A search warrant turned up the account owner’s real phone number, which turned out to be Musicaro’s, the detective testified. After Musicaro was taken into custody, she called the phone number that the investigation had revealed, and his phone rang on the other end — while sitting on the detective’s desk.
Musicaro’s attorney, Hugh Black III, asked the detective whether she had done any investigation of the other employees at Kay’s Acres, implying that any of them could have picked up Musicaro’s phone and sent those messages. The detective said she did not.
A prosecution witness, a former roommate of Musicaro’s and also one of his former employees, testified that Musicaro had pulled her and a small group of others aside after he got wind of the police investigation and asked them not to talk to police about the messages.
“He had told us all he sent those messages to (the victim),” she testified on Thursday. “I wasn’t aware of the threatening nature of them, but he told us all not to tell if we were asked by the police.
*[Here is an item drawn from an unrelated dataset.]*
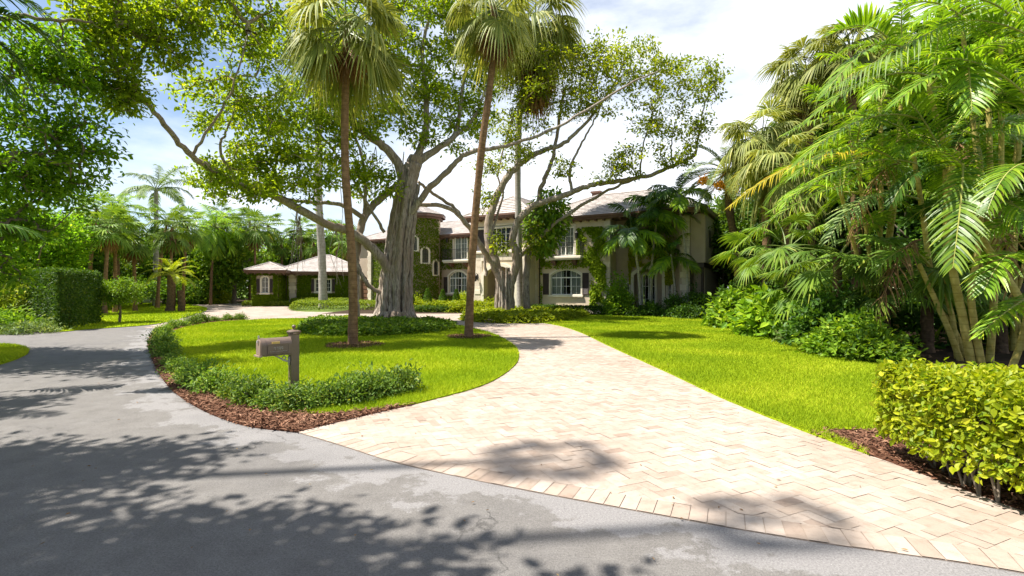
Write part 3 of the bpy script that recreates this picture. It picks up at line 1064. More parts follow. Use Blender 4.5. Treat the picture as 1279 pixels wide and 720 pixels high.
def ivy(name, label, fr, patches, mat, rng, L=.13, W=.115, group=None):
    """patches: (x0, x1, z0, z1, y, n, mask(x, z) -> keep) on walls facing -y; leaves hang outward"""
    m = M()
    for x0, x1, z0, z1, y, n, mask in patches:
        sidex = None
        if isinstance(y, tuple): sidex, y = y[0], 0.0
        x = rng.uniform(x0, x1, n); z = rng.uniform(z0, z1, n)
        if mask is not None:
            k = mask(x, z); x, z = x[k], z[k]
        k = len(x)
        dep = .03 + .10 * rng.random(k) * (.6 + .4 * np.sin(x * 2.7 + np.sin(z * 1.9) * 2))
        pos = np.c_[x, y - dep, z]
        ax = unit(np.c_[rng.normal(size=k) * .5, -.25 - .3 * rng.random(k), -.6 + rng.normal(size=k) * .45])
        nr = unit(np.c_[rng.normal(size=k) * .4, -np.ones(k), .55 + rng.normal(size=k) * .35])
        s = rng.uniform(.6, 1.2, k)
        if sidex is not None:
            pos, ax, nr = [np.c_[-q[:, 1], q[:, 0], q[:, 2]] for q in (pos, ax, nr)]; pos[:, 0] += sidex
        leaf_set(m, pos, ax, nr, L * s, W * s, rng.beta(1.8, 2.2, k))
    o = m.build(name, MT[mat])
    fr.place(o)
    return tag(o, label, 'ivy', group)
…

I was asked to deny knowledge of them.”
Retired General District Court Judge James Moore, filling in on Thursday, dismissed the grand larceny charge, not finding enough evidence that Musicaro was the one who let Jimmy Dean out. Moore acknowledged, however, that the commonwealth could still seek a direct indictment with the grand jury on that charge.
Judge Moore sent the other seven charges to the grand jury. They are one felony count of communicating a threat in writing and six misdemeanors — entering property with intent to damage, obstruction of justice, stalking causing reasonable fear of death or assault, threaten an illegal act over the telephone, harassment by computer, and using false caller ID with intent to harass.